## TASK TO COMPLETE
Copy all lines below containing "picture".

## DATASET EXTRACT
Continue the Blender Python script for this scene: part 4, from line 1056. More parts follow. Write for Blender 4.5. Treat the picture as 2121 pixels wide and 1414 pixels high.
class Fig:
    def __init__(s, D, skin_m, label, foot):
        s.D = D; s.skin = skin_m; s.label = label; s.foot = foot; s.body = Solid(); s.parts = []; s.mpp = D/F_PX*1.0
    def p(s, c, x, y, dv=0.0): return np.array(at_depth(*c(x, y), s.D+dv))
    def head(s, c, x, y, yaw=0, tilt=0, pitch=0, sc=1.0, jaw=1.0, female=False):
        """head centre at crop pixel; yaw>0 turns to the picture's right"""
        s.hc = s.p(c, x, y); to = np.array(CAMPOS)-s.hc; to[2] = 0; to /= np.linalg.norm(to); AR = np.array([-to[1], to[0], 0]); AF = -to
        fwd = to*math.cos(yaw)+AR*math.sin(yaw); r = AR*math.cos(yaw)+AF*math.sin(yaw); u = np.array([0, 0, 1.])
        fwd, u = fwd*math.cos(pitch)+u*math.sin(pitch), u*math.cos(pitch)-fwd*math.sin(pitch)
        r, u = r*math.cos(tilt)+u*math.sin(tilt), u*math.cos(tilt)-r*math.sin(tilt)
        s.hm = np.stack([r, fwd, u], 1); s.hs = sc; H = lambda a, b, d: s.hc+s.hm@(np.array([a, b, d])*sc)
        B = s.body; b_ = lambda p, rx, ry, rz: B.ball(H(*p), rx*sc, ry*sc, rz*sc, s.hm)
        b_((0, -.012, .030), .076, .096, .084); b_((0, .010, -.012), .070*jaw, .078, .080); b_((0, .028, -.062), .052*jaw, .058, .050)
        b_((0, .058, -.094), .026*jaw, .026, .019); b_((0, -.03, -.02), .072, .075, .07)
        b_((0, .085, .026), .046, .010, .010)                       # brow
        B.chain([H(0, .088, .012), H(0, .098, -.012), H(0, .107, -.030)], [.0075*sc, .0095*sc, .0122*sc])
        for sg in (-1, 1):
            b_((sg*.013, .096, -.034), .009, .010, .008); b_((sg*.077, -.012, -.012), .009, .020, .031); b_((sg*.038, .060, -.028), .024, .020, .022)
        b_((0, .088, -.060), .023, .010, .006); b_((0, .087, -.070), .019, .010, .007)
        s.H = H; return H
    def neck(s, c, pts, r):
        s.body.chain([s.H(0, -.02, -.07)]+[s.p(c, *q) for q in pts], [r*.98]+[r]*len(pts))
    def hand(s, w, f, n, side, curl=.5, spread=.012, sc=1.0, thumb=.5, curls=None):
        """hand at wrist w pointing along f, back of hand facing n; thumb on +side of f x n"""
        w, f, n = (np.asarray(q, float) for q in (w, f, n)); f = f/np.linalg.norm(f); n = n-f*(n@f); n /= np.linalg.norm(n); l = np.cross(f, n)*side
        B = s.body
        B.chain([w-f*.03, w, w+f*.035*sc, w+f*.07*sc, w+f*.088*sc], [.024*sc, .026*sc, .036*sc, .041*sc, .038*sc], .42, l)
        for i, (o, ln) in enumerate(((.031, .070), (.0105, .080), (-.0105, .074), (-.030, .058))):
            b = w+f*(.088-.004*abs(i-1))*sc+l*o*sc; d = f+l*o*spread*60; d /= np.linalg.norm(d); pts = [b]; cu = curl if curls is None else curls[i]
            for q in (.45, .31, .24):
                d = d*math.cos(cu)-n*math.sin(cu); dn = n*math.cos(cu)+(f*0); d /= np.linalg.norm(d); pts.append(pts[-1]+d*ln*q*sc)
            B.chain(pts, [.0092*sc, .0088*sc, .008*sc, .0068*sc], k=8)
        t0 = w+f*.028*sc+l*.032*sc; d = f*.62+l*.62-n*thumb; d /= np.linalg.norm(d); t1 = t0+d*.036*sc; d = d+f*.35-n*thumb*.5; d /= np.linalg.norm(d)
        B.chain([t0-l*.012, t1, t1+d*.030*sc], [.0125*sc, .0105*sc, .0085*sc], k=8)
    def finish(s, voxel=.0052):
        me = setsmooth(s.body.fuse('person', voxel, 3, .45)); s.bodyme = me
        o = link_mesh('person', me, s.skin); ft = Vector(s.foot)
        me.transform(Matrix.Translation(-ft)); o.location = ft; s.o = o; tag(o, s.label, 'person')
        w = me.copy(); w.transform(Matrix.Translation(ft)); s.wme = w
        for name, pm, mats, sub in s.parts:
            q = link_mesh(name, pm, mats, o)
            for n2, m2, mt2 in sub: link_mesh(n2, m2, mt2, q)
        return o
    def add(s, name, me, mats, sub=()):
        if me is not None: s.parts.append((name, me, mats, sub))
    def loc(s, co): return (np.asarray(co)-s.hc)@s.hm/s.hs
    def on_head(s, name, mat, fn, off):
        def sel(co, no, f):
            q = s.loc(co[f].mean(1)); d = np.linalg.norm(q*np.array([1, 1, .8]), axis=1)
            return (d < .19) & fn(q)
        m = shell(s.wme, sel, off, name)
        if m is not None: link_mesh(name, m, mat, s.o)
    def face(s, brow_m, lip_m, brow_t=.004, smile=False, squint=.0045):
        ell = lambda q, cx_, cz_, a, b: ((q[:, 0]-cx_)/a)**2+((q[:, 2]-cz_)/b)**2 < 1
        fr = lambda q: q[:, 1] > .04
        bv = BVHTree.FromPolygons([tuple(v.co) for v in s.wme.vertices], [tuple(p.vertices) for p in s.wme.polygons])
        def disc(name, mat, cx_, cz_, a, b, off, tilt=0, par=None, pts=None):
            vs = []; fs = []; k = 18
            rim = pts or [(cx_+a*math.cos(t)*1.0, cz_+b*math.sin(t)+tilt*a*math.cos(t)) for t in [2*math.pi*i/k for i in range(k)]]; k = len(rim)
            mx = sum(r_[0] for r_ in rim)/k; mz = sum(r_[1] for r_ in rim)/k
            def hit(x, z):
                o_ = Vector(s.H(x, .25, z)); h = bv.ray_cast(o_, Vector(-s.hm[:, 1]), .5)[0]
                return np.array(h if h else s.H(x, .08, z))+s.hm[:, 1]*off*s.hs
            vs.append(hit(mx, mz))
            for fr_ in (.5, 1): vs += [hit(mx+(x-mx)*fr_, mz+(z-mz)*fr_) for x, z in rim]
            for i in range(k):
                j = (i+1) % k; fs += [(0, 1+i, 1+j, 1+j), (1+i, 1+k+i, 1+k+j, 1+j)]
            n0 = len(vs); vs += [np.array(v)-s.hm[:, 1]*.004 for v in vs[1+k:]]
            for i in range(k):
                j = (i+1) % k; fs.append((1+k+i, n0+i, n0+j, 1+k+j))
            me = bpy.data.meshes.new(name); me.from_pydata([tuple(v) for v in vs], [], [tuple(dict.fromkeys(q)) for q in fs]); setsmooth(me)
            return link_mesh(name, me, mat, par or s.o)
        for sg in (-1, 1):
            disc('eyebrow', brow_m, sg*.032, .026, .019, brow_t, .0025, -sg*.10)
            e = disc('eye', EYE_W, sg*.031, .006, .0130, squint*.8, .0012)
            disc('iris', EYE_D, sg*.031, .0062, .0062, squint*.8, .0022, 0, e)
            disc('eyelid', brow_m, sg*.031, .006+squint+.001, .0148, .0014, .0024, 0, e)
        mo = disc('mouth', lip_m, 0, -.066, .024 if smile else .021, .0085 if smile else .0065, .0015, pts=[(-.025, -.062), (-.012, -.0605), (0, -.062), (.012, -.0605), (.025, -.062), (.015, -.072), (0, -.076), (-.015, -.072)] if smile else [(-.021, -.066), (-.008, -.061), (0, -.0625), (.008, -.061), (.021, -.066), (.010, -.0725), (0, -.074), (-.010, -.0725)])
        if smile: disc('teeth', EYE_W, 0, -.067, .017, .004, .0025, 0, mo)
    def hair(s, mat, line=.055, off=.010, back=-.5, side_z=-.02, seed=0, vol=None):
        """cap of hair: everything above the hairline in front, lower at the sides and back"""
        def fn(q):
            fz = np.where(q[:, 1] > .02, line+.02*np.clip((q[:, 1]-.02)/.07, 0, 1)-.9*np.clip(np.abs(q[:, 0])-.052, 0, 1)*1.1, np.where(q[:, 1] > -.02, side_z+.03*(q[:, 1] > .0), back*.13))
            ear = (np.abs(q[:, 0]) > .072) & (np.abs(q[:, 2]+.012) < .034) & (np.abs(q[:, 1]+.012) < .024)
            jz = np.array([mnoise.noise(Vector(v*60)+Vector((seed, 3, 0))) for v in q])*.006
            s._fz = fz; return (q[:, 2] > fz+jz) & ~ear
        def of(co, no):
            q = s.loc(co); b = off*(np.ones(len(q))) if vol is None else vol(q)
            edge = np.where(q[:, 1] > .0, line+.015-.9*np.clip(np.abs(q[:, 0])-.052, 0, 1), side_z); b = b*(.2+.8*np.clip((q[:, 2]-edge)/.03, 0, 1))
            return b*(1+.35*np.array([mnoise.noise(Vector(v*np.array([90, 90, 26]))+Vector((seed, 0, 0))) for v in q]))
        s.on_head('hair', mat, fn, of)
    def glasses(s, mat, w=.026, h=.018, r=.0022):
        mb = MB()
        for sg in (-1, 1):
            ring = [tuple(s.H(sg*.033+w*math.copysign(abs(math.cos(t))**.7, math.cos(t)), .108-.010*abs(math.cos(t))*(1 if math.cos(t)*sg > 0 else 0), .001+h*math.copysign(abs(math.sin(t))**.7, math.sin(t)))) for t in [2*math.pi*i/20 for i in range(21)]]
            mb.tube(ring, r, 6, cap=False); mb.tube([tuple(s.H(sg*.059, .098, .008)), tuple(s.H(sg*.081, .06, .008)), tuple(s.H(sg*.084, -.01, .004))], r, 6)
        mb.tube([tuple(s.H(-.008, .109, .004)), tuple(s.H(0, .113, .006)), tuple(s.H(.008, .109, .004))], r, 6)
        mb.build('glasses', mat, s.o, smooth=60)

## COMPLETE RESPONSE
Continue the Blender Python script for this scene: part 4, from line 1056. More parts follow. Write for Blender 4.5. Treat the picture as 2121 pixels wide and 1414 pixels high.
        """head centre at crop pixel; yaw>0 turns to the picture's right"""